#### Work to complete
Copy out all of the data below with no alterations.

#### Data
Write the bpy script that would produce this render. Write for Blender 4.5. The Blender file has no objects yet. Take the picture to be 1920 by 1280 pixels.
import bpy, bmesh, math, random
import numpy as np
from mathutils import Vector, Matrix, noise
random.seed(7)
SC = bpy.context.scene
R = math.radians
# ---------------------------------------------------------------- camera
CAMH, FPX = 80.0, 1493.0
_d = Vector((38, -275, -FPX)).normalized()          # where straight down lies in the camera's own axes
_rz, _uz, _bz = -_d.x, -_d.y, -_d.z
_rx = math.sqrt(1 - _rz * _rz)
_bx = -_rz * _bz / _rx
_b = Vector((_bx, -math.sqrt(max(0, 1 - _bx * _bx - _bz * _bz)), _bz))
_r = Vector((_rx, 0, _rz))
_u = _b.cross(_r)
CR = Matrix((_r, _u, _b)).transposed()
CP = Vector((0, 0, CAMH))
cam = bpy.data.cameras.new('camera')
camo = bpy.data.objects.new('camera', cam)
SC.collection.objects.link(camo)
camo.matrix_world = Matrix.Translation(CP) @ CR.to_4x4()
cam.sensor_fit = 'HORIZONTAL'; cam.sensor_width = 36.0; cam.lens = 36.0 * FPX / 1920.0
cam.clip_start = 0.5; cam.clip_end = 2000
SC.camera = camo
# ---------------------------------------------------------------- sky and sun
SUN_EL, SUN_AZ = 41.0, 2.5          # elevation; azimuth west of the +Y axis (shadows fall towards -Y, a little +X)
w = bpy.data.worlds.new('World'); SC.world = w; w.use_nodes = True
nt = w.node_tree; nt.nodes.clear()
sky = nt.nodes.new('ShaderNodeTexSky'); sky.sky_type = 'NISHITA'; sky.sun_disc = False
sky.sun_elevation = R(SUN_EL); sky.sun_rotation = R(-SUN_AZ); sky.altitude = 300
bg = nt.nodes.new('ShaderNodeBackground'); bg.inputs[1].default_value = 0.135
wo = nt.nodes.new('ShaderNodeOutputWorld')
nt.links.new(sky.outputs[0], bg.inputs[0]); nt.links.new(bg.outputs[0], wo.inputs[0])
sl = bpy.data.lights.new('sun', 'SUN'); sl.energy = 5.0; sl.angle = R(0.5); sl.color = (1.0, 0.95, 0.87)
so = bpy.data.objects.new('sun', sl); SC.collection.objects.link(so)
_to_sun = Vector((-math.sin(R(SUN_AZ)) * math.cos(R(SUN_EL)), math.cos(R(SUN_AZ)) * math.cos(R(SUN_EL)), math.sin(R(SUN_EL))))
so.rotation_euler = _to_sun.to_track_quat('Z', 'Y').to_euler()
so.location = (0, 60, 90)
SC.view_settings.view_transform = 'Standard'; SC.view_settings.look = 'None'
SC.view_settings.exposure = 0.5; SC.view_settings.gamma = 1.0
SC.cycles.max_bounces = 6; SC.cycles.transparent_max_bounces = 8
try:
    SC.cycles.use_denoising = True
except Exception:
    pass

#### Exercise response
Write the bpy script that would produce this render. Write for Blender 4.5. The Blender file has no objects yet. Take the picture to be 1920 by 1280 pixels.
import bpy, bmesh, math, random
import numpy as np
from mathutils import Vector, Matrix, noise
random.seed(7)
SC = bpy.context.scene
R = math.radians
# ---------------------------------------------------------------- camera
CAMH, FPX = 80.0, 1493.0
_d = Vector((38, -275, -FPX)).normalized()          # where straight down lies in the camera's own axes
_rz, _uz, _bz = -_d.x, -_d.y, -_d.z
_rx = math.sqrt(1 - _rz * _rz)
_bx = -_rz * _bz / _rx
_b = Vector((_bx, -math.sqrt(max(0, 1 - _bx * _bx - _bz * _bz)), _bz))
_r = Vector((_rx, 0, _rz))
_u = _b.cross(_r)
CR = Matrix((_r, _u, _b)).transposed()
CP = Vector((0, 0, CAMH))
cam = bpy.data.cameras.new('camera')
camo = bpy.data.objects.new('camera', cam)
SC.collection.objects.link(camo)
camo.matrix_world = Matrix.Translation(CP) @ CR.to_4x4()
cam.sensor_fit = 'HORIZONTAL'; cam.sensor_width = 36.0; cam.lens = 36.0 * FPX / 1920.0
cam.clip_start = 0.5; cam.clip_end = 2000
SC.camera = camo
# ---------------------------------------------------------------- sky and sun
SUN_EL, SUN_AZ = 41.0, 2.5          # elevation; azimuth west of the +Y axis (shadows fall towards -Y, a little +X)
w = bpy.data.worlds.new('World'); SC.world = w; w.use_nodes = True
nt = w.node_tree; nt.nodes.clear()
sky = nt.nodes.new('ShaderNodeTexSky'); sky.sky_type = 'NISHITA'; sky.sun_disc = False
sky.sun_elevation = R(SUN_EL); sky.sun_rotation = R(-SUN_AZ); sky.altitude = 300
bg = nt.nodes.new('ShaderNodeBackground'); bg.inputs[1].default_value = 0.135
wo = nt.nodes.new('ShaderNodeOutputWorld')
nt.links.new(sky.outputs[0], bg.inputs[0]); nt.links.new(bg.outputs[0], wo.inputs[0])
sl = bpy.data.lights.new('sun', 'SUN'); sl.energy = 5.0; sl.angle = R(0.5); sl.color = (1.0, 0.95, 0.87)
so = bpy.data.objects.new('sun', sl); SC.collection.objects.link(so)
_to_sun = Vector((-math.sin(R(SUN_AZ)) * math.cos(R(SUN_EL)), math.cos(R(SUN_AZ)) * math.cos(R(SUN_EL)), math.sin(R(SUN_EL))))
so.rotation_euler = _to_sun.to_track_quat('Z', 'Y').to_euler()
so.location = (0, 60, 90)
SC.view_settings.view_transform = 'Standard'; SC.view_settings.look = 'None'
SC.view_settings.exposure = 0.5; SC.view_settings.gamma = 1.0
SC.cycles.max_bounces = 6; SC.cycles.transparent_max_bounces = 8
try:
    SC.cycles.use_denoising = True
except Exception:
    pass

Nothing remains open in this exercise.